Disembarkation from the AmaDagio is 9:00 am after verifying our luggage is all in place for loading onto the bus. We are dropped off with a guide in Bellecoure Square in Lyon to visit the farmer's market or just walk around until 11:30 when we are scheduled to have a cooking class. The only issue is that it is raining and we were not told that we would be "left" to our own devices for two hours so several people didn't have jackets or raingear. Patte and I are prepared with our hooded LL Bean jackets -- Dave and Phil less so.
After a walk through the market where the vegetables and fruits are abundant and beautiful -- Phil takes off on his own -- Patte, Dave and I stop at "Pomme de Pain" for a coffee and pastry then Patte and I take a browse through the shops. We bump into Phil -- who is undaunted by the drizzle -- we watch a movie being made in the middle of the square and soon enough it is 11:30. "In Cuisine" -- the shop where our cooking class is scheduled -- is just on the perimeter of Bellecoure Square -- we are happy to get inside where it is dry and warm.
Cooking classes were held in two groups with a separate chef for each of three courses: Beef Bourgononne -- Salmon Roll-ups -- Brioche with Pears. It was a lot of fun -- each of the three chefs had their own style -- everyone had a job -- the dishes were simple and delicious -- recipes were provided ---- we could not ask for anything better.
Now it is off to the train station for the TGV to Paris. Rachel has about 94 people to get on the train -- a group going to Paris for the weekend and our group changing ships. All the groups meet at the train station and are able to get on the train early -- we've been given the train car number and our seat numbers so we board without issue.
Our group sit the same area of the train -- all seems fine until people get on the train with tickets to seats that some of our group have taken. We have no tickets -- just the information given to us by Rachel. Luckily -- Patte, Dave, Phil and I are not approached but at least half of our group had to find other seats. Apparently Rachel was sitting in another car with the folks going to Paris with her. She never came to find us to see that all was well. By the time the train left everyone had found a seat and we were off.
Arrival in Paris at Lyon du Gare is about 4:00pm. We see Rachel in the station and are met at our train by Michel holding a sign: AMALEGRO. Michel is not sensitive to the needs of some in our group who move a little slower -- he leads the way to the buses much too quickly and by now we are all watching out for each other. This is the first black mark against Michel. Next comes the loading of the luggage. Luggage for 94 people is on the platform next to the three buses -- our group's luggage has green tickets. Phil and I have three pieces -- two large and one carry-on all with four wheels. I can only see the two large pieces.

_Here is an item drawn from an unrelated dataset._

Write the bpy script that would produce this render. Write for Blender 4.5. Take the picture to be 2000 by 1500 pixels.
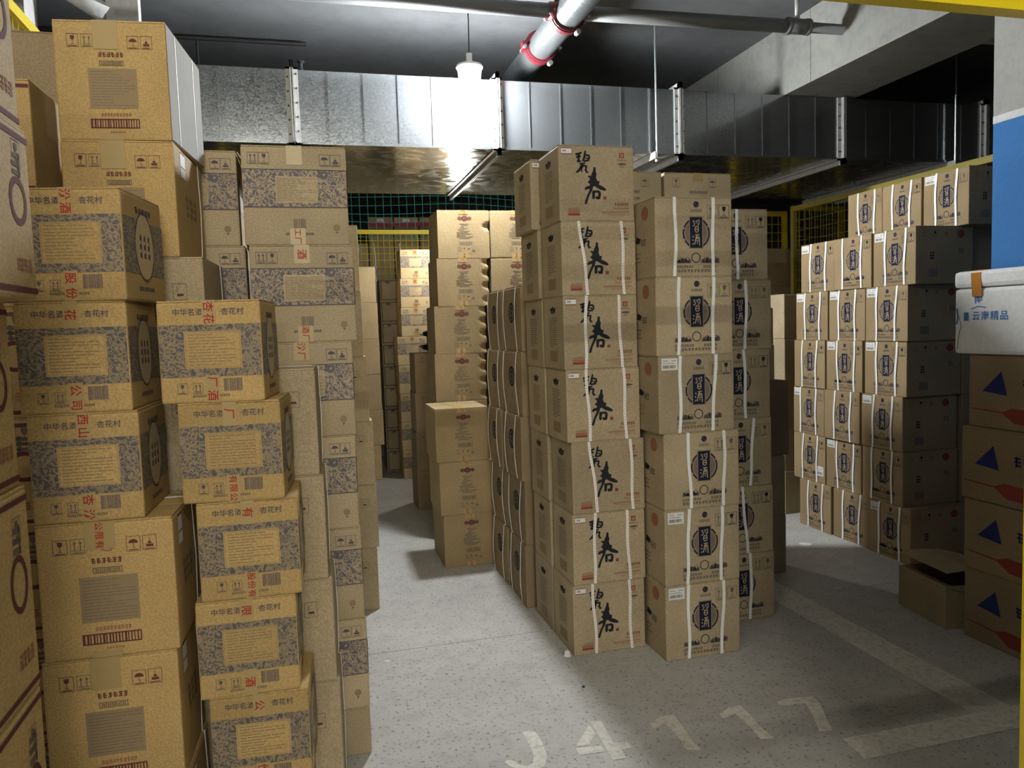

As I wander through the maize of bags looking for my other piece -- Michel instructs me in a most unpleasant tone to get on the bus -- everything will be loaded.
Well -- everything was not loaded. Upon arrival at the AmaLegro -- two bags are missing: my bag and one other. After disbelief on Michel's part -- and an insulting attitude that I must be mistaken --phone calls were made and the bags were found at the Paris hotel of the other group. The bags arrived by taxi before we departed Paris at 10:00 pm.
Our rooms are the same -- but a little more efficient use of the small space. We have a nice dinner sitting in the same table position as we did on the AmaDagio -- such creatures of habit are we?
A long day but we are on board -- well fed -- and ready to get a good night's sleep.
Thanks for Reading!
The cooking class looks like lots of fun. Maybe you will join us for more cooking in Tuscany next year. We could visit Bella too. If Phil doesn't make the trip soon, we'll go without him! :) Who can resist an Italian village named "Bella"?